*What you should do*
Extract the complete data exactly as given.

*Given information*
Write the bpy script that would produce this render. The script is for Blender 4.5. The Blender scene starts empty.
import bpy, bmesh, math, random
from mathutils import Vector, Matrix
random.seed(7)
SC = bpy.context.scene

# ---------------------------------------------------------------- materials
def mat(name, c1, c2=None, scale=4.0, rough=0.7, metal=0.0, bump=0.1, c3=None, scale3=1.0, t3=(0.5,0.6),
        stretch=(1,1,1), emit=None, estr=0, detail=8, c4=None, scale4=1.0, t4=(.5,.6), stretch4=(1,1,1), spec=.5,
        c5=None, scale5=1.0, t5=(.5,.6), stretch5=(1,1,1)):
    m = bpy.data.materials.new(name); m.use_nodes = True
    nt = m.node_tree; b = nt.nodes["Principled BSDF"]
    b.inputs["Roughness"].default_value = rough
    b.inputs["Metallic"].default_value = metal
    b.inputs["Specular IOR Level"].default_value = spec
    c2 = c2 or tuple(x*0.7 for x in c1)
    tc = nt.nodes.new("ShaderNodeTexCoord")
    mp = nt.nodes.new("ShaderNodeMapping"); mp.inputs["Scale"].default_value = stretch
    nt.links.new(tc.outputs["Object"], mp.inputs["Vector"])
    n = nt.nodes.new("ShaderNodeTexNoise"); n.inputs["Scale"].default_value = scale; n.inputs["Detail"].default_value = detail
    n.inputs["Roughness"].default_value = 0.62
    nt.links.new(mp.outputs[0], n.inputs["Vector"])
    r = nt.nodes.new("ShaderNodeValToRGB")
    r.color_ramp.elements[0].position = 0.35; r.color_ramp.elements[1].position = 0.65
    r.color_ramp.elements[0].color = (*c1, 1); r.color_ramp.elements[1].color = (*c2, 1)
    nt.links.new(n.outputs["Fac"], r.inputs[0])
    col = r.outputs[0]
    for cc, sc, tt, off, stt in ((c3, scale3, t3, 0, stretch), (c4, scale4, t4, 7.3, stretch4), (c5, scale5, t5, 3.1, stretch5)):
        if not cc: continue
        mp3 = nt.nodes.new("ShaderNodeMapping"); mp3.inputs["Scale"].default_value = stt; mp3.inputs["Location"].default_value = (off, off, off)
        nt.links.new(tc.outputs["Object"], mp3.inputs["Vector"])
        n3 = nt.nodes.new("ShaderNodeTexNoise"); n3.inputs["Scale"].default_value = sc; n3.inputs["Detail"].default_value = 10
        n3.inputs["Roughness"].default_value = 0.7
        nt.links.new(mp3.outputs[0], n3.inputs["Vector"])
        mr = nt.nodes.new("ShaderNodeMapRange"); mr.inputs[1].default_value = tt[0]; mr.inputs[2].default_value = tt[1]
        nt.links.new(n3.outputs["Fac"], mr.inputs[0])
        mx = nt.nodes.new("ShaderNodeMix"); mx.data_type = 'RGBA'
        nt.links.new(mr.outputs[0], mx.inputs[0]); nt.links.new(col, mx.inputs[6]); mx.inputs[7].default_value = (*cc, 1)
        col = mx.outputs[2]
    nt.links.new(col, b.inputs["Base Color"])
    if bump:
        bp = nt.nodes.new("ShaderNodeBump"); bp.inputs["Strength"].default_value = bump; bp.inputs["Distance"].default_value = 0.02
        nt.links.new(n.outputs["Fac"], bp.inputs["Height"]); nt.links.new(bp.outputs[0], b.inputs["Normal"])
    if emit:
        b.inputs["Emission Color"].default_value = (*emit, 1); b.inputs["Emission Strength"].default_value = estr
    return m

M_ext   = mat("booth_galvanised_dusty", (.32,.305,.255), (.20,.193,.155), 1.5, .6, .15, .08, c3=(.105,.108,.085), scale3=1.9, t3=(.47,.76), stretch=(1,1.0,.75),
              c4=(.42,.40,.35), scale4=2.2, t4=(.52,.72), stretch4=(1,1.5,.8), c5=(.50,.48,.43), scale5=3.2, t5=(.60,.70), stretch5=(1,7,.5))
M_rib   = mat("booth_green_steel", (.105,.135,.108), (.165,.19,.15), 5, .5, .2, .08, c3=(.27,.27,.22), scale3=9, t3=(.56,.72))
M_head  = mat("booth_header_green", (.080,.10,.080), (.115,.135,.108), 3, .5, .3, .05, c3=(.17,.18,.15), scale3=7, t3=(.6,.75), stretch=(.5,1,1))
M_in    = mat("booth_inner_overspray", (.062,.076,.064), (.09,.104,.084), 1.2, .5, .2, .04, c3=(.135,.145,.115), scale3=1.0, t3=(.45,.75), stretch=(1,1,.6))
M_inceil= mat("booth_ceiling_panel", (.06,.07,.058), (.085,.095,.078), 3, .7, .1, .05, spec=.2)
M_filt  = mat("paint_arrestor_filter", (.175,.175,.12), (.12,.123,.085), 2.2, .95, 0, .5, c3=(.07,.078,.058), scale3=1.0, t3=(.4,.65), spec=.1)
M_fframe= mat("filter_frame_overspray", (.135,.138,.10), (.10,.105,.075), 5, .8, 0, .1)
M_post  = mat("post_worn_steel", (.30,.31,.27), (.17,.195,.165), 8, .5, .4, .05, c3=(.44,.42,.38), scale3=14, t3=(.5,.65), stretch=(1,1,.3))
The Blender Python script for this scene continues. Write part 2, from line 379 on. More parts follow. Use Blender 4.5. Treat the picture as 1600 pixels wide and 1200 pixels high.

*Solution*
Write the bpy script that would produce this render. The script is for Blender 4.5. The Blender scene starts empty.
import bpy, bmesh, math, random
from mathutils import Vector, Matrix
random.seed(7)
SC = bpy.context.scene

# ---------------------------------------------------------------- materials
def mat(name, c1, c2=None, scale=4.0, rough=0.7, metal=0.0, bump=0.1, c3=None, scale3=1.0, t3=(0.5,0.6),
        stretch=(1,1,1), emit=None, estr=0, detail=8, c4=None, scale4=1.0, t4=(.5,.6), stretch4=(1,1,1), spec=.5,
        c5=None, scale5=1.0, t5=(.5,.6), stretch5=(1,1,1)):
    m = bpy.data.materials.new(name); m.use_nodes = True
    nt = m.node_tree; b = nt.nodes["Principled BSDF"]
    b.inputs["Roughness"].default_value = rough
    b.inputs["Metallic"].default_value = metal
    b.inputs["Specular IOR Level"].default_value = spec
    c2 = c2 or tuple(x*0.7 for x in c1)
    tc = nt.nodes.new("ShaderNodeTexCoord")
    mp = nt.nodes.new("ShaderNodeMapping"); mp.inputs["Scale"].default_value = stretch
    nt.links.new(tc.outputs["Object"], mp.inputs["Vector"])
    n = nt.nodes.new("ShaderNodeTexNoise"); n.inputs["Scale"].default_value = scale; n.inputs["Detail"].default_value = detail
    n.inputs["Roughness"].default_value = 0.62
    nt.links.new(mp.outputs[0], n.inputs["Vector"])
    r = nt.nodes.new("ShaderNodeValToRGB")
    r.color_ramp.elements[0].position = 0.35; r.color_ramp.elements[1].position = 0.65
    r.color_ramp.elements[0].color = (*c1, 1); r.color_ramp.elements[1].color = (*c2, 1)
    nt.links.new(n.outputs["Fac"], r.inputs[0])
    col = r.outputs[0]
    for cc, sc, tt, off, stt in ((c3, scale3, t3, 0, stretch), (c4, scale4, t4, 7.3, stretch4), (c5, scale5, t5, 3.1, stretch5)):
        if not cc: continue
        mp3 = nt.nodes.new("ShaderNodeMapping"); mp3.inputs["Scale"].default_value = stt; mp3.inputs["Location"].default_value = (off, off, off)
        nt.links.new(tc.outputs["Object"], mp3.inputs["Vector"])
        n3 = nt.nodes.new("ShaderNodeTexNoise"); n3.inputs["Scale"].default_value = sc; n3.inputs["Detail"].default_value = 10
        n3.inputs["Roughness"].default_value = 0.7
        nt.links.new(mp3.outputs[0], n3.inputs["Vector"])
        mr = nt.nodes.new("ShaderNodeMapRange"); mr.inputs[1].default_value = tt[0]; mr.inputs[2].default_value = tt[1]
        nt.links.new(n3.outputs["Fac"], mr.inputs[0])
        mx = nt.nodes.new("ShaderNodeMix"); mx.data_type = 'RGBA'
        nt.links.new(mr.outputs[0], mx.inputs[0]); nt.links.new(col, mx.inputs[6]); mx.inputs[7].default_value = (*cc, 1)
        col = mx.outputs[2]
    nt.links.new(col, b.inputs["Base Color"])
    if bump:
        bp = nt.nodes.new("ShaderNodeBump"); bp.inputs["Strength"].default_value = bump; bp.inputs["Distance"].default_value = 0.02
        nt.links.new(n.outputs["Fac"], bp.inputs["Height"]); nt.links.new(bp.outputs[0], b.inputs["Normal"])
    if emit:
        b.inputs["Emission Color"].default_value = (*emit, 1); b.inputs["Emission Strength"].default_value = estr
    return m

M_ext   = mat("booth_galvanised_dusty", (.32,.305,.255), (.20,.193,.155), 1.5, .6, .15, .08, c3=(.105,.108,.085), scale3=1.9, t3=(.47,.76), stretch=(1,1.0,.75),
              c4=(.42,.40,.35), scale4=2.2, t4=(.52,.72), stretch4=(1,1.5,.8), c5=(.50,.48,.43), scale5=3.2, t5=(.60,.70), stretch5=(1,7,.5))
M_rib   = mat("booth_green_steel", (.105,.135,.108), (.165,.19,.15), 5, .5, .2, .08, c3=(.27,.27,.22), scale3=9, t3=(.56,.72))
M_head  = mat("booth_header_green", (.080,.10,.080), (.115,.135,.108), 3, .5, .3, .05, c3=(.17,.18,.15), scale3=7, t3=(.6,.75), stretch=(.5,1,1))
M_in    = mat("booth_inner_overspray", (.062,.076,.064), (.09,.104,.084), 1.2, .5, .2, .04, c3=(.135,.145,.115), scale3=1.0, t3=(.45,.75), stretch=(1,1,.6))
M_inceil= mat("booth_ceiling_panel", (.06,.07,.058), (.085,.095,.078), 3, .7, .1, .05, spec=.2)
M_filt  = mat("paint_arrestor_filter", (.175,.175,.12), (.12,.123,.085), 2.2, .95, 0, .5, c3=(.07,.078,.058), scale3=1.0, t3=(.4,.65), spec=.1)
M_fframe= mat("filter_frame_overspray", (.135,.138,.10), (.10,.105,.075), 5, .8, 0, .1)
M_post  = mat("post_worn_steel", (.30,.31,.27), (.17,.195,.165), 8, .5, .4, .05, c3=(.44,.42,.38), scale3=14, t3=(.5,.65), stretch=(1,1,.3))
The Blender Python script for this scene continues. Write part 2, from line 379 on. More parts follow. Use Blender 4.5. Treat the picture as 1600 pixels wide and 1200 pixels high.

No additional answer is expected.